>>>>

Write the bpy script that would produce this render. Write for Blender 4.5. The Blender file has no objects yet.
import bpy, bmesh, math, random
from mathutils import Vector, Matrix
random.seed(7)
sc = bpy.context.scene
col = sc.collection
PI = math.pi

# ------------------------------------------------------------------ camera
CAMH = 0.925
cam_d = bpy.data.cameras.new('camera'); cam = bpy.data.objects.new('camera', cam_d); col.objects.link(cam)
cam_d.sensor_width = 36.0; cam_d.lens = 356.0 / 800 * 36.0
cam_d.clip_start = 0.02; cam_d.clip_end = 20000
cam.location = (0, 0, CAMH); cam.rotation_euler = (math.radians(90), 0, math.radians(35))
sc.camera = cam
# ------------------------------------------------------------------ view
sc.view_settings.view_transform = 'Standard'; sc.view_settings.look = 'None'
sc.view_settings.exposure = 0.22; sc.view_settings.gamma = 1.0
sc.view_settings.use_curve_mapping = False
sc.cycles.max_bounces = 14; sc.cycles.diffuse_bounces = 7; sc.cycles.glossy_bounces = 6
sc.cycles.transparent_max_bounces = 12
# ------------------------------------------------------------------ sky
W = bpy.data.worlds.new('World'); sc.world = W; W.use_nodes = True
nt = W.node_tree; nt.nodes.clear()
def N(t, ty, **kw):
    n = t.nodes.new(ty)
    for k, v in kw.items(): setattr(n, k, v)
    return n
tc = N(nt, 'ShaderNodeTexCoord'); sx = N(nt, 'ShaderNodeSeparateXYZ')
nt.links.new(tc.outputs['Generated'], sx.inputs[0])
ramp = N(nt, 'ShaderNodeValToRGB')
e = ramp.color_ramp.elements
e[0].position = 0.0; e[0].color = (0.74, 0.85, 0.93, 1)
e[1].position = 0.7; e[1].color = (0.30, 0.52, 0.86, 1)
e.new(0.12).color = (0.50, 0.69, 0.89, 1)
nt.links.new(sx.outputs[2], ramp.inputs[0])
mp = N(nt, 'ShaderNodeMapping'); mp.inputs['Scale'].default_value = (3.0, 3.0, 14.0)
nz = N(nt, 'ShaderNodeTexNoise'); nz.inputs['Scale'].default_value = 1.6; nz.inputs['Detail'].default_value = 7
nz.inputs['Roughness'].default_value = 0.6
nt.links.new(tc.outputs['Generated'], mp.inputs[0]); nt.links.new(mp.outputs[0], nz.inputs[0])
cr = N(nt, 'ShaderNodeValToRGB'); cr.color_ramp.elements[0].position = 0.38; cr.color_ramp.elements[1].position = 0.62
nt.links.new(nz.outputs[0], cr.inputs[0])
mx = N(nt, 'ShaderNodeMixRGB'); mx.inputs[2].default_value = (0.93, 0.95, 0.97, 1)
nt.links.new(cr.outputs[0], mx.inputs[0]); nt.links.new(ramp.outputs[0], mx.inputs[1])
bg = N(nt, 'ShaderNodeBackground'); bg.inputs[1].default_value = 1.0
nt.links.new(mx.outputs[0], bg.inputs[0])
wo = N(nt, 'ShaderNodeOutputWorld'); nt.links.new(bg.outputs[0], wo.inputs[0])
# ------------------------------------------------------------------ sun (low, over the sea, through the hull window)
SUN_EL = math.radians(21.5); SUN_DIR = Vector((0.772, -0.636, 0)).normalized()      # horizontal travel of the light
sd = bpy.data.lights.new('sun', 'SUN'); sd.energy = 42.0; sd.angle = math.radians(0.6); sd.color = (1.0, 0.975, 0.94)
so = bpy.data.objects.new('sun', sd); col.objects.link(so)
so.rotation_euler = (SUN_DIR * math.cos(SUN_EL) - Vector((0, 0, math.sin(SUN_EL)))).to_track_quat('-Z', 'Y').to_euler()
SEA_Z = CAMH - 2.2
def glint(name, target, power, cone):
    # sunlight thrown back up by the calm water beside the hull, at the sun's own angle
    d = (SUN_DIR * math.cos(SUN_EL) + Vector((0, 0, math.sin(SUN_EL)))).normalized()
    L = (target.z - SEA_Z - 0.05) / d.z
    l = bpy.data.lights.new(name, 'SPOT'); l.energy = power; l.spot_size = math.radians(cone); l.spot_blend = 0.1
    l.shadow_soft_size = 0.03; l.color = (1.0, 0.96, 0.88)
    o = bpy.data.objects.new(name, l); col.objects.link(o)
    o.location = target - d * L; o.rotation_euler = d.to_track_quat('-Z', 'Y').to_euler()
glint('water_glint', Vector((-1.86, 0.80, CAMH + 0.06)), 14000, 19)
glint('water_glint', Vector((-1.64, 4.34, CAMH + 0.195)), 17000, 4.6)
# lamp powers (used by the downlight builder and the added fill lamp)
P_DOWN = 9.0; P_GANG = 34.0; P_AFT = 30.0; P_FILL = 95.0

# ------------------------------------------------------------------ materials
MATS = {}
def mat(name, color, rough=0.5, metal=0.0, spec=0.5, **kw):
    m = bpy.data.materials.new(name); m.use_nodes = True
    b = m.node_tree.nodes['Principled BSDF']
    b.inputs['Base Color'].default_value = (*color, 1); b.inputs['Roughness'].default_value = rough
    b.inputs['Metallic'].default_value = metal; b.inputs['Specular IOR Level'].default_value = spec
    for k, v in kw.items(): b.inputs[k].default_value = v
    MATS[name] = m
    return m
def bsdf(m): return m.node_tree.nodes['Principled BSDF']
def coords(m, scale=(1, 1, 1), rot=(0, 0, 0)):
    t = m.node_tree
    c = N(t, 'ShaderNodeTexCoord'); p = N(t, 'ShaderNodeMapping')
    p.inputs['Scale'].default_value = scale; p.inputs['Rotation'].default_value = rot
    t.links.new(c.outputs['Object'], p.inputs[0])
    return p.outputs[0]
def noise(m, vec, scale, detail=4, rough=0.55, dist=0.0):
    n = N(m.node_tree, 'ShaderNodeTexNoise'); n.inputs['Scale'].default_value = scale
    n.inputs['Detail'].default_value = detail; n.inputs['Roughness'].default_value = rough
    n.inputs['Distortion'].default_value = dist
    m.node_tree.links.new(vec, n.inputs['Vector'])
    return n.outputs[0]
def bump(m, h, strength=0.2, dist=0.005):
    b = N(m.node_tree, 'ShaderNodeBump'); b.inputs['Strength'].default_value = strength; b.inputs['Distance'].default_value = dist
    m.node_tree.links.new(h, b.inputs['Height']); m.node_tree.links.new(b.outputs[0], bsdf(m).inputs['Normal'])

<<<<

Exercise goal |
The required output is the exact run of lines from the beginning of the listing above to the line that contains "PI = math.pi", inclusive of both.

Response to the exercise |
Write the bpy script that would produce this render. Write for Blender 4.5. The Blender file has no objects yet.
import bpy, bmesh, math, random
from mathutils import Vector, Matrix
random.seed(7)
sc = bpy.context.scene
col = sc.collection
PI = math.pi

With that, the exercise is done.